Enfim, tanta coisa que se poderia dizer em relação às lideranças, ou falta delas.
Cara Anthrax,
suponho que ainda não visitou a caixa de comentários a este post do Dr. Tavares Moreira; http://quartarepublica.blogspot.com/2011/09/precisamos-de-penalidades-orcamentais.html
Em minha opinião, deveria fazê-lo, pois alguns comentários desafiam-na a "limpar a honra"... ou a "aura".
;))
Amigo Bartolomeu,
Por acaso só lá fui dar um ar da minha graça agora que falou nisso. Já tinha lido o post, mas não vi os comentários :)
Digamos que isto por aqui anda de pernas para o ar e não é por causa da CE :)
Enfim, mas já lá fui ver e já lá deixei qualquer coisita. ;)
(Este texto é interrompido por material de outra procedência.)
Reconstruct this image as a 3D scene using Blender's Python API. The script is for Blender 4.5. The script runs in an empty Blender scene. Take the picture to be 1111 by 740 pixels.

Pois, pois, mas acerca do que interessa, a Amiga Anthrax mantem o silêncio.
Golden silence...
Fá-lo-ei meu caro amigo :)
Mas deixe-me mudar primeiro para a minha nova, velha, casa que logo a seguir eu lanço outro repto. Para aí na primeira semana de Outubro.
E para que fique registado, ali na Taverna de Alcântara também não se come nada mal.
Vou lá, de longe a longe, empanturrar-me do cozido à portuguesa.
Por sinal, até nem é iguaria que aprecie sobremaneira... é mais pela companhia... e tal...
;)
Mmmmmmm.... cozido à Portuguesa.... yummy :D Também não é nada mal pensado.
O meu amigo devia experimentar era carne de rena. Uma vez ultrapassada aquela sensação estranha de que estamos a comer o Rudolfo (a rena do pai natal), devo admitir que é bom.
Minha cara Anthrax, fez bem em esclarecer que se referia "à rena do pai natal" ;)
Suzana
A insatisfação com a classe política é o reflexo também de uma concepção de vida pública e política em que é reduzida a participação dos cidadãos. No final é o descontentamento, a desconfiança, mas sem vontade de alterar o sistema.
Nem mais, caro Dr. José Mário... numa época de tão grandes incertezas, torna-se fácil comer gato por lebre... neste caso... UMA rena, com UM nome masculino... exige no mínimo uma inspecção prévia... antes de ser comida... perdão. Comido... heee, quero dizer, comida... comido...
Aiiiiiii!!!
Cara Margarida,
A isso chama-se, em linguagem corrente, comodismo.
Resulta de décadas e décadas de uma educação orientada para a "papagaização" (termo agorinha inventado por mim) do indíviduo. O coitado do cão do Pavlov também foi "papagaiado", o pobre bicho mas o homem chamou-lhe condicionamento.
Em bom rigor, foi este processo de "papagaização" que me levou a mandar o meu mestrado, na UCP, para as urtigas e vá lá, não ter insultado ninguém foi uma sorte porque eu estava mesmo irritada com aquilo.
Na minha óptica, existe uma diferença abismal entre a produção de conhecimento e a reprodução de informação. Nós apostamos na reprodução de informação. É assim na escolinha, é assim na Universidade, é assim em praticamente todos os sectores da sociedade.
Pessoalmente, é hilariante observar uns e outros a gritar que as pessoas têm de ser capazes de produzir, mas depois está tudo orientado para reproduzir. É, sem dúvida, uma contradição que me fascina, principalmente quando ficam surpreendidos com os resultados do PISA, quando estes apontam para uma incapacidade generalizada para resolver situações complexas ou estabelecer relações de causa-efeito.
Não se pode pedir às pessoas que tenham vontade de alterar o que quer que seja quando durante anos, a fio, cultivaram o individualismo exacerbado, a mímica, a despreocupação ou a falta de criatividade. Destruíram uma peça essencial ao funcionamento da sociedade, que é a família (e não me refiro à família apenas no seu conceito tradicional), destruíram o sentido de comunidade, isto é, basicamente destruíram tudo o que apela a um sentimento colectivo de pertença e agora querem participação?
Bom... no caso português, cheira-me a que - efectivamente - terão participação. Pode é não ser do tipo que desejariam, no entanto continua a ser um exercício de cidadania activa.